Seven years later, in 1253, French King Louis IX sent another Franciscan, Willem de Rubruck, to propose an alliance with the Mongols against the Muslims in the Holy Land but the khan rejected the idea. The next Westerner to meet with Mongols was Marco Polo, the young Venetian adventurer, who met Kublai Khan in 1266. He returned to Europe with a remarkable request by the khan to send a hundred missionaries, ‘wise men of learning in the Christian religion and doctrine’ and if the pope sent the missionaries, the khan promised, ‘he and all his potentates would become men of the church.’
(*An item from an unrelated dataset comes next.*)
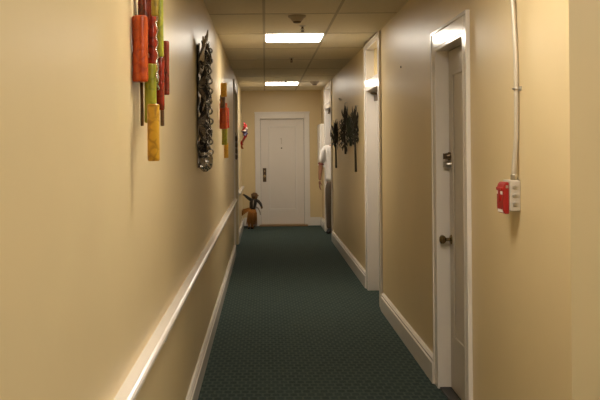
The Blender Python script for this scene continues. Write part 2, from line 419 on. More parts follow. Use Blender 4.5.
bm = new(); lathe(bm, [(0.014, 0), (0.012, 0.03), (0.026, 0.045), (0.028, 0.058), (0.012, 0.068), (0, 0.069)], 20, Matrix.Translation((lp.x, yf-0.006, lp.z-0.02)) @ Matrix.Rotation(R(90), 4, 'X')); autosmooth(obj('door_knob', bm, 'brass', d1), 50)
bm = new(); lathe(bm, [(0.014, 0), (0.013, 0.008), (0, 0.009)], 16, Matrix.Translation((lp.x, yf-0.006, lp.z+0.075)) @ Matrix.Rotation(R(90), 4, 'X')); obj('keyhole_cover', bm, 'brass', d1)
# two faint metal numerals on the panel
M['numeral'] = mat('dull_nickel', (0.60, 0.53, 0.45), rough=0.4, metal=0.1, var=0.05)
npos = at(281.5, 141, yf)
bm = new()
box(bm, (npos.x-0.010, yf+0.006, npos.z-0.06), (npos.x+0.008, yf+0.012, npos.z+0.06)); box(bm, (npos.x-0.032, yf+0.006, npos.z+0.035), (npos.x-0.010, yf+0.012, npos.z+0.052))
obj('door_number', bm, 'numeral', d1)
bm = new(); lathe(bm, [(0.014, 0), (0.014, 0.006), (0.006, 0.010), (0, 0.010)], 16, Matrix.Translation((npos.x, yf+0.012, npos.z-0.14)) @ Matrix.Rotation(R(90), 4, 'X')); obj('peephole', bm, 'bronze', d1)
bm = new(); box(bm, (D1[0]-0.02, WF-0.14, 0), (D1[1]+0.05, WF+0.10, 0.028))
struct('trim_7', bm, 'wood', bevel=0.008, label='low brown wooden threshold at the end door', cat='threshold')

# ---- chair-rail / handrail on the left wall
def rail(ya, yb, label):
    t = thing('handrail', label, 'handrail', (WL, ya, 0.775))
    L = yb-ya
    bm = new()
    prof = [(0.008, 0.0), (0.044, 0.0), (0.052, 0.008), (0.052, 0.020), (0.047, 0.027), (0.040, 0.030), (0.008, 0.030), (0.0, 0.030), (0.0, -0.012), (0.008, -0.012)]
    A = [bm.verts.new((x, 0, z)) for x, z in prof]; B = [bm.verts.new((x, L, z)) for x, z in prof]
    for i in range(len(prof)): bm.faces.new((A[i], A[(i+1)%len(prof)], B[(i+1)%len(prof)], B[i]))
    bm.faces.new(A); bm.faces.new(B[::-1])
    obj('rail', bm, 'trim', t)
    n = max(1, int(L/2.2))
    for k in range(n):
        y = (k+0.5)*L/n
        bm = new()
        tube(bm, [(0.0, y, -0.05), (0.025, y, -0.04), (0.038, y, 0.0)], 0.007, 8)
        lathe(bm, [(0.018, 0), (0.016, 0.006), (0, 0.007)], 12, Matrix.Translation((0.0, y, -0.05)) @ Matrix.Rotation(R(90), 4, 'Y'))
        obj('bracket', bm, 'trim', t, smooth=True)
    return t
rail(WB+0.05, D5[0]-CW-0.02, 'long white handrail along the left wall from the foreground to the left door')
rail(D5[1]+CW+0.02, WF-0.45, 'short white handrail on the left wall between the left door and the far end')

# ------------------------------------------------------------------ ceiling fittings
def ceiling_light(x, y, label):
    t = thing('ceiling_light', label, 'ceiling light', (x, y, ZC), 0, 'square recessed ceiling lights')
    bm = new(); h = HX; w = 0.018
    box(bm, (-h, -h, -0.004), (-h+w, h, 0.07)); box(bm, (h-w, -h, -0.004), (h, h, 0.07)); box(bm, (-h+w, -h, -0.004), (h-w, -h+w, 0.07)); box(bm, (-h+w, h-w, -0.004), (h-w, h, 0.07))
    box(bm, (-h, -h, 0.07), (h, h, 0.078))
    obj('frame', bm, 'lampframe', t)
    bm = new(); box(bm, (-h+w, -h+w, -0.012), (h-w, h-w, 0.004)); d = obj('diffuser', bm, 'lamp', t, bevel=0.006); d['label'] = 'lit white diffuser'
    return t
for (x, y), l in zip(L_SPOTS, ('bright square ceiling light nearer the camera, beside the round smoke detector', 'bright square ceiling light close to the far end wall',
                               'square ceiling light over the near door, above the picture', 'added unseen square ceiling light over the corridor mouth beside the lobby', 'added unseen square ceiling light over the side lobby around the near right corner')):
    ceiling_light(x, y, l)

def detector(p, s, label):
    t = thing('smoke_detector', label, 'smoke detector', (p.x, p.y, ZC), 0, 'smoke detectors')
    bm = new(); lathe(bm, [(0.075*s, 0), (0.075*s, -0.010), (0.068*s, -0.018), (0.066*s, -0.018)], 32); autosmooth(obj('base', bm, 'detector', t), 30)
    bm = new(); lathe(bm, [(0.062*s, -0.016), (0.052*s, -0.030), (0.042*s, -0.045), (0.036*s, -0.050)], 32); autosmooth(obj('housing', bm, 'detector', t), 30)
    bm = new(); lathe(bm, [(0.034*s, -0.046), (0.034*s, -0.056), (0.026*s, -0.062), (0.0, -0.064)], 24); autosmooth(obj('sensor_cap', bm, 'bronze', t), 30)
detector(at(297, 15.5, 7.05), 1.0, 'tan round smoke detector on the ceiling before the nearer light')
detector(at(314.5, 81.5, 14.2), 1.1, 'round smoke detector on the ceiling to the right of the far light')
def sprinkler(p, label):
    t = thing('sprinkler', label, 'sprinkler', (p.x, p.y, ZC), 0, 'pendent sprinkler heads')
    bm = new(); lathe(bm, [(0.030, 0), (0.030, -0.003), (0.018, -0.008), (0.014, -0.008)], 20); obj('escutcheon', bm, 'steel', t, smooth=False)
    bm = new(); tube(bm, [(0, 0, -0.004), (0, 0, -0.026)], 0.010, 12)
    for s in (-1, 1): tube(bm, [(s*0.010, 0, -0.024), (s*0.014, 0, -0.036), (s*0.004, 0, -0.052)], 0.003, 8)
    tube(bm, [(0, 0, -0.026), (0, 0, -0.050)], 0.003, 8); obj('frame', bm, 'bronze', t)
    bm = new(); lathe(bm, [(0.017, -0.052), (0.018, -0.055), (0.004, -0.056)], 16); obj('deflector', bm, 'bronze', t)
sprinkler(at(302.5, 26, 7.64), 'small sprinkler head hanging in front of the nearer ceiling light')
sprinkler(at(291.5, 58.5, 10.4), 'small sprinkler head hanging midway between the two ceiling lights')
sprinkler(at(285.5, 81, 13.95), 'small sprinkler head hanging just before the far ceiling light')

# ------------------------------------------------------------------ fire alarm on the right wall
yb0, yb1 = 3.62, 3.73
zb0, zb1 = 1.253, 1.387
t = thing('junction_box', 'grey metal junction box on the right wall behind the red pull station', 'electrical box', (WR, 3.675, zb0))
bm = new(); box(bm, (-0.046, yb0-3.675, 0), (0, yb1-3.675, zb1-zb0)); obj('body', bm, 'box', t, bevel=0.005)
for k in range(3):
    bm = new(); lathe(bm, [(0.011, 0), (0.011, 0.002), (0.007, 0.003), (0, 0.003)], 18, Matrix.Translation((-0.024, yb0-3.675, 0.03+0.037*k)) @ Matrix.Rotation(R(90), 4, 'X'))
    obj('knockout', bm, 'steel', t)
t = thing('fire_alarm_pull_station', 'red fire alarm pull station fixed on the grey box on the right wall', 'fire alarm', (WR-0.047, 3.675, 1.241))
bm = new()
prof = [(0, 0), (-0.017, 0.0), (-0.024, 0.012), (-0.026, 0.03), (-0.026, 0.110), (-0.021, 0.128), (-0.012, 0.137), (0, 0.137)]
A = [bm.verts.new((x, -0.045, z)) for x, z in prof]; B = [bm.verts.new((x, 0.055, z)) for x, z in prof]
for i in range(len(prof)): bm.faces.new((A[i], A[(i+1)%len(prof)], B[(i+1)%len(prof)], B[i]))
bm.faces.new(A); bm.faces.new(B[::-1])
obj('housing', bm, 'red', t, bevel=0.003)
bm = new(); box(bm, (-0.032, -0.038, 0.101), (-0.020, 0.046, 0.114)); box(bm, (-0.032, -0.010, 0.055), (-0.024, 0.018, 0.104)); o = obj('pull_handle', bm, 'red', t, bevel=0.002)
bm = new(); box(bm, (-0.0285, -0.036, 0.084), (-0.0250, 0.044, 0.098)); o = obj('label_strip', bm, 'white', t); o['label'] = 'white strip under the bar'
bm = new(); box(bm, (-0.0260, -0.03, 0.006), (-0.0180, 0.04, 0.018)); o = obj('label_strip', bm, 'white', t); o['label'] = 'white strip at the lower edge'
bm = new(); box(bm, (-0.014, -0.047, 0.112), (-0.004, -0.044, 0.124)); obj('key_lock', bm, 'steel', t)
t = thing('conduit', 'thin metal conduit running down the right wall into the grey box', 'conduit', (WR, 3.675, zb1))
Hc = ZC - zb1
bm = new()
tube(bm, [(-0.022, -0.035, -0.004), (-0.022, -0.035, 0.05), (-0.018, -0.035, 0.10), (-0.012, -0.040, 0.18), (-0.012, -0.045, 0.30), (-0.012, -0.045, 0.50), (-0.013, -0.035, 0.62), (-0.016, -0.015, 0.80), (-0.017, -0.005, 0.98), (-0.017, 0.0, Hc)], 0.0105, 14)
obj('pipe', bm, 'pipe', t, smooth=True)
bm = new(); lathe(bm, [(0.016, 0), (0.016, 0.022), (0.0125, 0.026)], 8, Matrix.Translation((-0.022, -0.035, 0.0))); obj('connector', bm, 'steel', t)
bm = new(); torus(bm, (-0.012, -0.045, 0.395), Matrix.Rotation(0, 3, 'X'), 0.0135, 0.0050); box(bm, (-0.004, -0.085, 0.386), (0, -0.010, 0.404)); obj('clamp', bm, 'steel', t, smooth=False)
# stray screw in the right wall
p = at(402, 67, 6.75)
bm = new(); lathe(bm, [(0.009, 0), (0.009, 0.004), (0.004, 0.008), (0, 0.008)], 12, Matrix.Translation((WR, 6.75, p.z)) @ Matrix.Rotation(R(-90), 4, 'Y'))
tag(obj('wall_screw', bm, 'bronze'), 'single screw head in the right wall between the two doors', 'screw')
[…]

Rome dithered and sent a single Franciscan, Giovanni of Monte Corvino who arrived in 1294 after Kublai’s death. Kublai’s grandson and successor, Timur Oljeitu, gave Monte Corvino support and the Catholics slowly built up a base in Peking. Monte Corvino built a church in 1299 and six years later reported six thousand baptized Chinese and Mongols. In 1307 Pope Clement V appointed him archbishop of Peking and with further reinforcements from Rome, the Catholics established a thriving community in the southern seaport of Quanzhou in Fujian Province. But the tide turned once again against the Christians as more and more Mongol leaders in Eurasia converted to Islam, and Christians gradually lost their patronage. The Mongols themselves were overthrown in 1372 by a peasant rebellion which established the Ming Dynasty whose leaders were Buddhists and in another wave of xenophobia both the Nestorians and the Catholics were persecuted until they disappeared at the end of the fourteenth century. It took another two hundred years before Christians set foot in China again. This time it was the Jesuits.